Along the way toward working out the details of their accounts I take up many of the central problems (then and now) in the philosophy of mind and epistemology. Separate chapters are devoted to the medieval notion of intentionality, the roles of resemblance and causality in explaining mental representation, and the degree of passivity in perception. I go on to argue that, contrary to what is commonly supposed, Aquinas holds a theory of perception that involves intermediaries of a sort that most proponents of direct realism would reject. Hence the proposals of Olivi and Ockham constitute a genuine alternative to standard scholastic accounts.
The "Treatise on Human Nature" is the most philosophically rich section of the Summa theologiae; it contains Aquinas's definitive statements on the mind-body problem, action theory, sensation, and the workings of intellect. Although one of the most familiar parts of Aquinas's corpus, the Treatise is not well understood. I hope to foster modern appreciation for Aquinas by considering the text in careful philosophical detail. Rather than offer a running commentary, I focus on some of the most interesting portions of the Treatise, always considering them in the context of Aquinas's full corpus, with an eye to the best medieval and modern commentators and critics.
Perhaps the most far-reaching ideas in the Treatise come from Aquinas's attempt to explain human nature in terms of soul and body, without falling into either a dualism of mind versus matter, or a reductive materialism according to which matter, in the final analysis, is all there is. He avoids dualism by holding that soul and body are united by Aristotle's form-matter relationship in such a way as to produce a single, unified substance. He avoids reductive materialism by analyzing the entire physical world not in terms of various groupings of physical stuff, in assorted sizes and colors, but as diverse modes of what he calls actuality. Sometimes this actuality exists in a physical mode, sometimes not. It is distinctive of the human intellect that it is entirely nonphysical, even though it is a unified part of a physical human being. Viewed from Aquinas's perspective, there is nothing puzzling about such immateriality. Given that all we see are physical modes of actuality, we tend to assume that physical stuff is all there is. Our problem, Aquinas thinks, is that our imaginations won't go beyond that, and so we fail to see that our material world is just one way in which actuality is manifested.

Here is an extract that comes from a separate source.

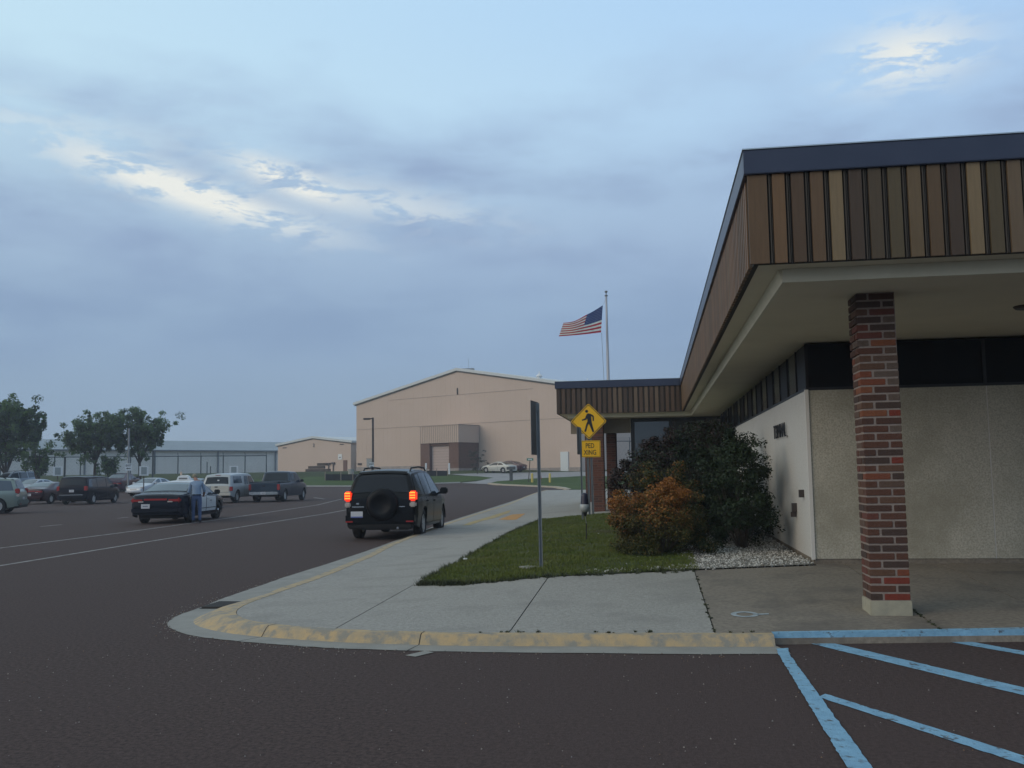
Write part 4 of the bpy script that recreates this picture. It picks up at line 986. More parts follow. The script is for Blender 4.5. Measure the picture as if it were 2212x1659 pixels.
# light pole
b = dep(z5(290, 0)[0], 1020, 106); x, y = float(b[0]), float(b[1]); z0 = terr(x, y); zt2 = float(dep(z5(290, 0)[0], z5(0, 573)[1], 106)[2])-z0
lpo = empty('light_pole', (x, y, z0), 'tall dark lamp pole with one arm in front of the hangars', 'light pole', rotz=YAW)
MB().box(-.10, .10, -.10, .10, -.2, zt2).build('pole', DKBR, lpo); MB().box(-.30, -.10, -.05, .05, zt2-.18, zt2-.06).build('arm', DKBR, lpo); MB().box(-1.05, -.30, -.17, .17, zt2-.24, zt2-.04).build('lamp_head', DKBR, lpo, bevel=.04)
# street name sign
b = gr(*z5(1653, 1150)); zz = terr(*b); D_ = Vector((b[0], b[1], 0)).dot(CD); hS = float(dep(z5(1668, 0)[0], z5(0, 932)[1], D_)[2])-zz
t = empty('street_sign', (b[0], b[1], zz), 'green street name blade on a leaning dark post by the drive', 'sign', rotz=YAW)
MB().tube([(0, 0, -.1), (.22, 0, hS-.1)], .05, 6).build('post', DKBR, t); MB().box(-.35+.22, .35+.22, -.03, .0, hS-.26, hS).build('blade', mat('street_sign_green', (.10, .24, .18), .6), t)
MB().box(-.18+.22, .18+.22, -.04, -.032, hS-.19, hS-.08).build('lettering', SWHT, t)
# bollards, hydrant, post box
YB = mat('bollard_yellow', (.55, .42, .09), .6)
def bollard(label, x, y, z, h, r_=.09):
    mb = MB(O=(x, y, z)); mb.lathe([(r_, -.1), (r_, h-.07), (r_*.8, h-.02), (r_*.4, h), (0, h+.005)], 14); return tag(mb.build('bollard', YB, smooth=True), label, 'bollard', 'yellow bollards')
for xx, lab in ((1688, 'left yellow bollard on the kerb island near the street sign'), (1843, 'right yellow bollard on the kerb island before the white hangar door')):
    b = gr(*z5(xx, 1152)); bollard(lab, b[0], b[1], terr(*b)+.1, .95, .12)
b = pl(*zp(586, 905)); bollard('pale yellow bollard beside the far brick pier', b[0], b[1], plat(*b), 1.05, .07)
b = gr(*z5(1755, 1146)); mb = MB(O=(b[0], b[1], terr(*b)+.1)); mb.lathe([(.16, 0), (.13, .05), (.12, .45), (.17, .48), (.15, .6), (.05, .7), (0, .72)], 12); mb.tube([(-.2, 0, .36), (.2, 0, .36)], .06, 8); tag(mb.build('fire_hydrant', mat('hydrant_red', (.35, .03, .025), .5), smooth=True), 'small red fire hydrant between the island bollards', 'hydrant')
b = gr(*z5(1503, 1140)); zz = terr(*b); mb = MB(O=(b[0], b[1], zz)); mb.box(-.16, .16, -.16, .16, 0, 1.3); mb.box(-.45, .45, -.28, .28, 1.3, 1.62); tag(mb.build('post_box', mat('dark_steel', (.07, .075, .08), .6), bevel=.03), 'dark grey drive up box on a post beside the island', 'box')
# silt fence, white posts, timber pile, barrel
SILT = mat('black_silt_cloth', (.012, .012, .014), .8)
def silt(label, pts, D0, D1, h):
    t = empty('silt_fence', (0, 0, 0), label, 'fence'); mb = MB(); n = len(pts); ps = []
    for i, (x_, y_) in enumerate(pts):
        D = D0+(D1-D0)*i/(n-1); q = lateral(x_, D); z = terr(q.x, q.y); ps.append((q, z))
    for (a, za), (b_, zb_) in zip(ps, ps[1:]):
        i = len(mb.v); mb.v += [Vector((a.x, a.y, za-.05)), Vector((b_.x, b_.y, zb_-.05)), Vector((b_.x, b_.y, zb_+h)), Vector((a.x, a.y, za+h))]; mb.f.append((i, i+1, i+2, i+3))
        j = len(mb.v); mb.v += [w_+Vector((0, .04, 0)) for w_ in mb.v[i:i+4]]; mb.f += [(j+3, j+2, j+1, j), (i+3, i+2, j+2, j+3), (i, j, j+1, i+1)]
    mb.build('cloth', SILT, t)
    for a, za in ps: MB(O=(a.x, a.y, za)).box(-.04, .04, -.08, -.03, -.1, h+.25).build('stake', mat('stake_wood', (.25, .21, .17), .9), t)
silt('black sagging silt fence before the roller door of the hangar', [z5(x, 0) for x in (760, 850, 945)], 112, 112, .6)
silt('black silt fence along the lawn behind the black car', [z3(x, 0) for x in (1130, 1420, 1640, 1900)], 104, 104, .68)
for xx, lab in ((755, 'white leaning marker post left of the roller door'), (958, 'white marker post at the right jamb of the roller door')):
    q = lateral(z5(xx, 0)[0], 116); z = terr(q.x, q.y); mb = MB(O=(q.x, q.y, z)); mb.box(-.1, .1, -.1, .1, -.1, float(dep(z5(xx, 0)[0], z5(0, 975)[1], 116)[2])-z); tag(mb.build('marker_post', SWHT, bevel=.02), lab, 'post', 'white marker posts')
q = lateral(z3(940, 0)[0], 140); z = terr(q.x, q.y); tp_ = empty('timber_pile', (q.x, q.y, z), 'low stack of dark timbers before the smaller hangar', 'timber', rotz=YAW)
WOODD = mat('old_timber', (.085, .065, .05), .9, (.13, .10, .075), 2, 4)
for k in range(12):
    lv = k//4; x0 = -2.0+(k % 4)*.15; L_ = (3.0 if lv else 4.6)
    MB().box(.4*lv-1.4+(.9 if lv > 1 else 0), .4*lv-1.4+L_*.75, (k % 4)*.35, (k % 4)*.35+.3, .02+lv*.42, .40+lv*.42).build('timber', WOODD, tp_)
q = lateral(z3(1603, 0)[0], 108); z = terr(q.x, q.y); mb = MB(O=(q.x, q.y, z)); mb.lathe([(.34, 0), (.36, .1), (.33, .5), (.36, .9), (.36, 1.0), (.0, 1.0)], 14); tag(mb.build('concrete_barrel', mat('barrel_grey', (.33, .32, .29), .8), smooth=True), 'pale round barrel at the left shoulder of the black car', 'barrel')
# small shrub by hangar entry
q = lateral(z5(1205, 0)[0], 116); zq = terr(q.x, q.y); t = empty('far_shrub', (q.x, q.y, zq), 'thin greyish shrub at the brown corner of the hangar entry', 'shrub')
cs = [(random.gauss(0, .55), random.gauss(0, .4), random.uniform(.3, 2.8)) for _ in range(26)]
leaves('foliage', [leafm('leaf_ashy', (.085, .085, .06)), leafm('leaf_ashy_dark', (.05, .052, .038))], cs, [.28]*26, 26, .10, t); MB().tube([(0, 0, -.1), (0, 0, 2.2)], .05, 5).build('stem', BARK, t)
# dark hedge/bank behind the parked cars on the left
q0 = lateral(0, 104); q1 = lateral(560, 122)
# ------------------------------------------------------------------ flagpole
D_ = 60; b = dep(1319, 1020, D_); x, y = float(b[0]), float(b[1]); topz = float(dep(1314, 634, D_)[2])
fp = empty('flagpole', (x, y, 0), 'tall silver flagpole behind the wing roof', 'flagpole')
MB().tube([(0, 0, 0), (0, 0, topz*.5), (0, 0, topz)], [.13, .11, .06], 10).build('pole', mat('pole_aluminium', (.42, .43, .45), .45, metal=.4), fp, smooth=True)
MB().lathe([(.0, topz-.02), (.10, topz+.02), (.11, topz+.07), (.04, topz+.1), (.03, topz+.22), (.09, topz+.27), (.10, topz+.33), (.0, topz+.4)], 12).build('finial', GALV, fp, smooth=True)
fl0 = Vector((x, y, 0)); zz6 = lambda u_, v_: ((1300+u_/4.148)/1.1573, (700+v_/4.148)/1.1573)
def fpt(u_, v_, dd): p = dep(*zz6(u_, v_), D_+dd); return Vector((float(p[0]), float(p[1]), float(p[2])))
hal = MB(); pA = fl0+Vector((0, -.12, topz-.1)); pB = fpt(866, 250, -.25); pC = fpt(846, 545, -.25); pD = fpt(872, 1020, -.2); pD.z -= 3
hal.tube([pA, pB], .012, 4); hal.tube([pC, (pC+pD)/2+Vector((.03, 0, 0)), pD], .012, 4); hal.build('halyard', GALV, fp).parent = fp
for o in [c_ for c_ in fp.children if c_.name.startswith('halyard')]: o.matrix_parent_inverse = Matrix.Translation((-x, -y, 0))
FR_, FW_, FB_ = leafm('flag_red', (.50, .035, .055), .5), leafm('flag_white', (.80, .79, .80), .5), leafm('flag_blue', (.045, .075, .22), .3)
nu, nv = 40, 26
topc = [(858, 262), (800, 300), (740, 335), (685, 362), (620, 400), (570, 425), (520, 438), (450, 445)]; botc = [(840, 543), (780, 550), (700, 560), (620, 568), (560, 573), (500, 578), (450, 581), (402, 585)]
def lerpc(c, u_):
    k = u_*(len(c)-1); i = min(int(k), len(c)-2); f_ = k-i; return (c[i][0]+(c[i+1][0]-c[i][0])*f_, c[i][1]+(c[i+1][1]-c[i][1])*f_)
def flagpt(u_, v_, off=0):
    a, b_ = lerpc(topc, u_), lerpc(botc, u_); vv = v_ if u_ < .4 else v_+(v_**1.25-v_)*(u_-.4)*1.2
    sag = math.sin(v_*math.pi)*18*u_ if u_ < .6 else math.sin(v_*math.pi)*(10.8-30*(u_-.6))
    X_ = a[0]+(b_[0]-a[0])*vv; Y_ = a[1]+(b_[1]-a[1])*vv+sag*.3
    return fpt(X_, Y_, .35*u_*math.sin(u_*7+v_*2.2)+.25*math.sin(v_*3+u_*4)*u_+off-u_*.6)
v = [flagpt(i/nu, j/nv)-fl0 for i in range(nu+1) for j in range(nv+1)]; f = []; fm = []
for i in range(nu):
    for j in range(nv):
        a = i*(nv+1)+j; f.append((a, a+1, a+nv+2, a+nv+1)); row = j//2; fm.append(2 if (i < nu*.4 and row < 7) else (0 if row % 2 == 0 else 1))
fo = newobj('flag', [q+fl0 for q in v], f, [FR_, FW_, FB_], smooth=True, fm=fm); tag(fo, 'American flag with stars and stripes blowing left from the pole', 'flag')
v = []; f = []
for r_ in range(9):
    for c_ in range(6 if r_ % 2 == 0 else 5):
        u_ = (.033+c_*.066+(0 if r_ % 2 == 0 else .033)); v_ = (r_+1)*(7/13)/10; ctr = flagpt(u_, v_, -.02); i0 = len(v)
        du = (flagpt(u_+.012, v_, -.02)-ctr); dv = (flagpt(u_, v_+.018, -.02)-ctr)
        pts = [ctr+(du*math.cos(t_*math.pi/5)+dv*math.sin(t_*math.pi/5))*(1.1 if t_ % 2 == 0 else .45) for t_ in range(10)]
        v += pts; f.append(tuple(range(i0, i0+10)))
st_o = newobj('stars', v, f, FW_, parent=fo)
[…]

Just as Aquinas insists on the unity of the soul-body composite, so he stresses that the workings of the soul are performed not by isolated faculties, but by complexly interrelated operations. Sensation, in human beings, takes much of its content from the intellect's conceptualization. Intellect, in turn, constantly relies on the senses so as to frame its thoughts in light of sensory images. The bases of human action are likewise cooperative. Freedom of choice stems from will and intellect making choices in tandem. "Weakness of will" aptly describes those cases where the will, due to temptation or habit, fails to take seriously the intellect's judgment about the proper course of action. Because Aquinas believes that human beings have an inherent sense of moral truth (synderesis), weakness of will lies at the heart of Aquinas's account of immoral action.